-- begin --
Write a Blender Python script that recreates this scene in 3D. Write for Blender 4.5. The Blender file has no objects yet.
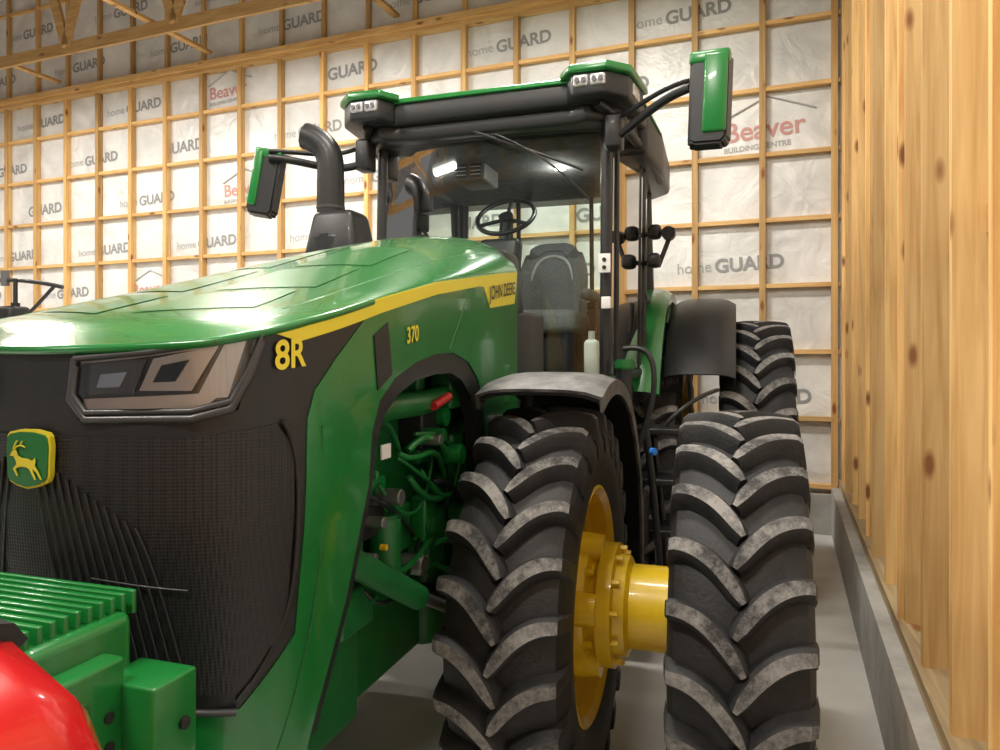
import bpy, bmesh, math, random
from mathutils import Vector, Matrix
random.seed(7)
scene = bpy.context.scene
COL = scene.collection
R = math.radians
try:
    scene.view_settings.view_transform = 'Standard'
except Exception: pass

# ------------------------------------------------------------------ materials
def new_mat(name):
    m = bpy.data.materials.new(name); m.use_nodes = True
    nt = m.node_tree
    return m, nt, nt.nodes['Principled BSDF']

def simple(name, col, rough=0.5, metal=0.0, coat=0.0, var=0.0, vscale=8.0, col2=None, bump=0.0, bscale=60.0, emit=None, estr=0):
    m, nt, b = new_mat(name)
    b.inputs['Base Color'].default_value = (*col, 1)
    b.inputs['Roughness'].default_value = rough
    b.inputs['Metallic'].default_value = metal
    b.inputs['Coat Weight'].default_value = coat
    b.inputs['Coat Roughness'].default_value = 0.06
    tc = nt.nodes.new('ShaderNodeTexCoord')
    if var > 0:
        n = nt.nodes.new('ShaderNodeTexNoise'); n.inputs['Scale'].default_value = vscale
        n.inputs['Detail'].default_value = 6; n.inputs['Roughness'].default_value = 0.65
        nt.links.new(tc.outputs['Object'], n.inputs['Vector'])
        r = nt.nodes.new('ShaderNodeValToRGB')
        r.color_ramp.elements[0].position = 0.35; r.color_ramp.elements[1].position = 0.75
        r.color_ramp.elements[0].color = (*col, 1)
        c2 = col2 if col2 else tuple(min(1, c*(1+var)) for c in col)
        r.color_ramp.elements[1].color = (*c2, 1)
        nt.links.new(n.outputs['Fac'], r.inputs['Fac'])
        nt.links.new(r.outputs['Color'], b.inputs['Base Color'])
    if bump > 0:
        n2 = nt.nodes.new('ShaderNodeTexNoise'); n2.inputs['Scale'].default_value = bscale; n2.inputs['Detail'].default_value = 4
        nt.links.new(tc.outputs['Object'], n2.inputs['Vector'])
        bp = nt.nodes.new('ShaderNodeBump'); bp.inputs['Strength'].default_value = bump; bp.inputs['Distance'].default_value = 0.01
        nt.links.new(n2.outputs['Fac'], bp.inputs['Height']); nt.links.new(bp.outputs['Normal'], b.inputs['Normal'])
    if emit:
        b.inputs['Emission Color'].default_value = (*emit, 1); b.inputs['Emission Strength'].default_value = estr
    return m

GREEN = simple('green_paint', (0.006, 0.155, 0.026), 0.28, 0.0, 0.5, 0.5, 3.0, (0.010, 0.19, 0.036))
GREEN_TOP = simple('green_paint_dusty', (0.010, 0.165, 0.026), 0.24, 0.0, 0.8, 0.5, 90.0, (0.06, 0.27, 0.08), 0.05, 120)
GREEN_D = simple('green_cast_iron', (0.005, 0.105, 0.022), 0.45, 0.0, 0.15, 0.8, 12.0, (0.012, 0.16, 0.035))
YEL = simple('yellow_paint', (0.76, 0.54, 0.010), 0.38, 0, 0.3, 0.3, 9.0, (0.66, 0.43, 0.01))
YEL_D = simple('yellow_decal', (0.85, 0.71, 0.04), 0.4)
BLK = simple('black_plastic', (0.011, 0.012, 0.013), 0.42, 0, 0.05, 0.6, 30, (0.018, 0.018, 0.020))
BLK_G = simple('black_gloss', (0.008, 0.008, 0.010), 0.12, 0, 0.8)
DUSTBLK = simple('black_dusty', (0.03, 0.03, 0.032), 0.5, 0, 0, 1, 9, (0.19, 0.19, 0.19))
RUB = simple('tire_rubber', (0.012, 0.012, 0.013), 0.62, 0, 0, 1, 10, (0.030, 0.030, 0.032), 0.25, 80)
GREY = simple('grey_plastic', (0.10, 0.10, 0.105), 0.5)
DGREY = simple('dark_grey_plastic', (0.045, 0.046, 0.05), 0.4, 0, .2)
LGREY = simple('light_grey', (0.55, 0.55, 0.56), 0.4)
WHITE = simple('white_label', (0.75, 0.75, 0.75), 0.5)
LSTRIP = simple('headlight_white_optic', (0.9, 0.9, 0.88), 0.35)
CHR = simple('reflector_chrome', (0.85, 0.85, 0.87), 0.16, 1.0)
BEZ = simple('reflector_silver', (0.80, 0.80, 0.79), 0.28, 0.15, 0.3)
HLB = simple('headlight_housing', (0.16, 0.165, 0.17), 0.25, 0.2, 0.4)
SIL = simple('worn_steel', (0.45, 0.45, 0.46), 0.35, 0.9)
RED = simple('red_paint', (0.55, 0.010, 0.012), 0.22, 0, 0.8)
REDP = simple('red_plastic', (0.45, 0.02, 0.02), 0.4)
BLUE = simple('blue_plastic', (0.02, 0.2, 0.7), 0.4)
LAMP = simple('work_lamp_lens', (0.75, 0.75, 0.78), 0.15, 0.3, 0.5, 0.6, 60, (0.25, 0.25, 0.28))
TAN = simple('seat_fabric', (0.17, 0.175, 0.18), 0.8, 0, 0, 0.6, 60, (0.26, 0.265, 0.27), 0.3, 200)
LINER = simple('headliner_fabric', (0.05, 0.05, 0.052), 0.9, 0, 0, 0.6, 14, (0.11, 0.11, 0.112), 0.3, 90)
CONC = simple('concrete_wall', (0.42, 0.41, 0.385), 0.85, 0, 0, 0.4, 5, (0.28, 0.27, 0.25), 0.4, 30)
LED = simple('led_tube', (1, 1, 1), 0.4, emit=(1, 0.96, 0.9), estr=9)
REFL_DISC = simple('reflection_disc', (1, 1, 1), 0.4, emit=(1, 0.98, 0.92), estr=12)  # glow standing in for a ceiling light's reflection in the cab glass
PRINT = simple('grey_print', (0.27, 0.28, 0.29), 0.6)
PRINTL = simple('light_grey_print', (0.40, 0.41, 0.42), 0.6)
PRINTR = simple('red_print', (0.55, 0.28, 0.26), 0.6)

def lug_mat():
    m, nt, b = new_mat('tire_lug_dusty')
    tc = nt.nodes.new('ShaderNodeTexCoord')
    n = nt.nodes.new('ShaderNodeTexNoise'); n.inputs['Scale'].default_value = 38; n.inputs['Detail'].default_value = 10; n.inputs['Roughness'].default_value = 0.8
    nt.links.new(tc.outputs['Object'], n.inputs['Vector'])
    n3 = nt.nodes.new('ShaderNodeTexNoise'); n3.inputs['Scale'].default_value = 7; n3.inputs['Detail'].default_value = 3
    nt.links.new(tc.outputs['Object'], n3.inputs['Vector'])
    ad = nt.nodes.new('ShaderNodeMath'); ad.operation = 'MULTIPLY_ADD'; ad.inputs[1].default_value = .7
    nt.links.new(n3.outputs['Fac'], ad.inputs[0]); nt.links.new(n.outputs['Fac'], ad.inputs[2])
    r = nt.nodes.new('ShaderNodeValToRGB')
    r.color_ramp.elements[0].position = 0.70; r.color_ramp.elements[0].color = (0.035, 0.035, 0.035, 1)
    r.color_ramp.elements[1].position = 1.0; r.color_ramp.elements[1].color = (0.26, 0.25, 0.24, 1)
    nt.links.new(ad.outputs[0], r.inputs['Fac']); nt.links.new(r.outputs['Color'], b.inputs['Base Color'])
    b.inputs['Roughness'].default_value = 0.85
    bp = nt.nodes.new('ShaderNodeBump'); bp.inputs['Strength'].default_value = 0.35; bp.inputs['Distance'].default_value = 0.005
    nt.links.new(n.outputs['Fac'], bp.inputs['Height']); nt.links.new(bp.outputs['Normal'], b.inputs['Normal'])
    return m
LUG = lug_mat()

def mesh_mat(name, c1, c2, scale, rough=0.4, bstr=.5):
    m, nt, b = new_mat(name)
    tc = nt.nodes.new('ShaderNodeTexCoord')
    v = nt.nodes.new('ShaderNodeTexVoronoi'); v.inputs['Scale'].default_value = scale; v.inputs['Randomness'].default_value = 0.0
    nt.links.new(tc.outputs['Object'], v.inputs['Vector'])
    r = nt.nodes.new('ShaderNodeValToRGB')
    r.color_ramp.elements[0].position = 0.30; r.color_ramp.elements[0].color = (*c1, 1)
    r.color_ramp.elements[1].position = 0.42; r.color_ramp.elements[1].color = (*c2, 1)
    nt.links.new(v.outputs['Distance'], r.inputs['Fac']); nt.links.new(r.outputs['Color'], b.inputs['Base Color'])
    bp = nt.nodes.new('ShaderNodeBump'); bp.inputs['Strength'].default_value = bstr; bp.inputs['Distance'].default_value = 0.003
    nt.links.new(v.outputs['Distance'], bp.inputs['Height']); nt.links.new(bp.outputs['Normal'], b.inputs['Normal'])
    b.inputs['Roughness'].default_value = rough
    return m
GRILLE = mesh_mat('grille_mesh', (0.002, 0.002, 0.002), (0.014, 0.014, 0.016), 130, 0.45)
HOODMESH = mesh_mat('hood_screen', (0.008, 0.125, 0.020), (0.016, 0.175, 0.032), 110, 0.28, .15)
HOODMESH.node_tree.nodes['Principled BSDF'].inputs['Coat Weight'].default_value = .5

def glass_mat(name, tint=(0.80, 0.86, 0.84), ior=1.45):
    m = bpy.data.materials.new(name); m.use_nodes = True; nt = m.node_tree; nt.nodes.clear()
    o = nt.nodes.new('ShaderNodeOutputMaterial'); t = nt.nodes.new('ShaderNodeBsdfTransparent'); g = nt.nodes.new('ShaderNodeBsdfGlossy')
    t.inputs['Color'].default_value = (*tint, 1); g.inputs['Roughness'].default_value = 0.03
    f = nt.nodes.new('ShaderNodeFresnel'); f.inputs['IOR'].default_value = ior
    mx = nt.nodes.new('ShaderNodeMixShader')
    nt.links.new(f.outputs[0], mx.inputs[0]); nt.links.new(t.outputs[0], mx.inputs[1]); nt.links.new(g.outputs[0], mx.inputs[2])
    nt.links.new(mx.outputs[0], o.inputs['Surface'])
    return m
GLASS = glass_mat('cab_glass', (0.82, 0.90, 0.86), 1.8)
LENS = glass_mat('headlight_lens', (0.97, 0.97, 0.98), 1.5)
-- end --
## Exercise objective
Each line from the top of the material through the line containing "return m, nt, nt.nodes['Principled BSDF']" should be reproduced exactly; please drop any images.

## The solution
Write a Blender Python script that recreates this scene in 3D. Write for Blender 4.5. The Blender file has no objects yet.
import bpy, bmesh, math, random
from mathutils import Vector, Matrix
random.seed(7)
scene = bpy.context.scene
COL = scene.collection
R = math.radians
try:
    scene.view_settings.view_transform = 'Standard'
except Exception: pass

# ------------------------------------------------------------------ materials
def new_mat(name):
    m = bpy.data.materials.new(name); m.use_nodes = True
    nt = m.node_tree
    return m, nt, nt.nodes['Principled BSDF']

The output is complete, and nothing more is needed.